5 Interview Tips for New Teachers



You were ecstatic when you got the phone call, but that initial euphoria seems like a lifetime ago. You are now sitting in a waiting area where your nerves, rising like a tidal wave, are threatening to sabotage the moment.  Your heart is racing, your palms are sweating, and your foot is oscillating like a hummingbird’s wing as it bounces back and forth against the carpet.

It doesn’t have to be this way. While butterflies are typical before an interview, there are several strategies you can utilize to minimize nervousness and maximize positive energy.


“One important key to success is self-confidence. An important key to self-confidence is preparation.” – Arthur Ashe

While many people view interviews as high-stakes experiences, look at it through a different lens – it’s an incredible opportunity to showcase your skills. To do this, you need to reframe anxiety as excitement. It may seem trivial, but this mindset shift, known as anxiety reappraisal, produces tangible results.
You must also believe you are capable of performing well, and to do this, preparation is required. Top athletes do not merely show up and hope for the best. They prepare mentally, physically and emotionally to deliver a top performance. You need to do the same. Make a list of probable questions and rehearse your answers. Record yourself and note your demeanor, tone, clarity, and confidence in delivering these answers. Have friends and family interview you as well. Of course, you will receive unanticipated questions, but your training will help reduce your overall stress.

Social Media

Review your social media before applying for your dream job. If it does not reflect the life of a professional educator, then you need to clean it up now! Every day in our great country, a promising young professional misses out on a job because of their digital footprint. You have a right to post what you want, but schools also have a right not to hire you if your social media reflects the life of someone who seems unreliable, crass, and irresponsible.
You should also perform a Google search on yourself and review your state’s court/case history website.
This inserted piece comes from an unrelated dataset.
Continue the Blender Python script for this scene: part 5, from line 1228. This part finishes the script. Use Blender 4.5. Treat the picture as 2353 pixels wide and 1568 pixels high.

Most schools will review this information, and you need to ensure what they discover is favorable.

Dress for Success

Schools know you have been subsisting on ramen noodles for the past four years. Nevertheless, what you wear to the interview is important. Nice interview attire communicates that you believe the job is important and you are ready to take the next step as an emerging young professional.
I know spending money you don’t have seems counterintuitive, but think of it as an investment. A $300-$400 outfit can help you land a $40,000 a year job.

Apply to Multiple Schools
Most likely, you have circled one or two schools as your dream destinations. While this is understandable, you should also expand your options and apply to many other districts. Remember, your goal is to get a job and begin your professional career. You may not receive your dream job right out of college, but you might land the job you need. Over the past few years, I have been shocked by the number of students who only apply to a few districts.
Keep an open mind when applying to schools and view them as opportunities to begin your professional career. You are not settling; you are embracing an opportunity to improve your professional practice and help some great kids in the process.

Be Yourself

“To be yourself is all that you can do.”- Audioslave

It is tempting to say what people want to hear, but you need to ensure your unique voice is present during the interview. You will never be your best pretending to be someone else, and while adjusting your persona can help you land a job,  it is also a mistake. You don’t want a job where your personality, values, and talents are a poor fit. Be yourself to ensure that your future employer can fully utilize the attributes that make you unique.

Embracing your identity and voice will allow you to enter the interview with confidence. You are not pretending to be someone else; you are happy with who you are and what you represent. Remember, the stage is not too big for you. Your hard work has earned you this opportunity. Embrace it and enjoy the moment.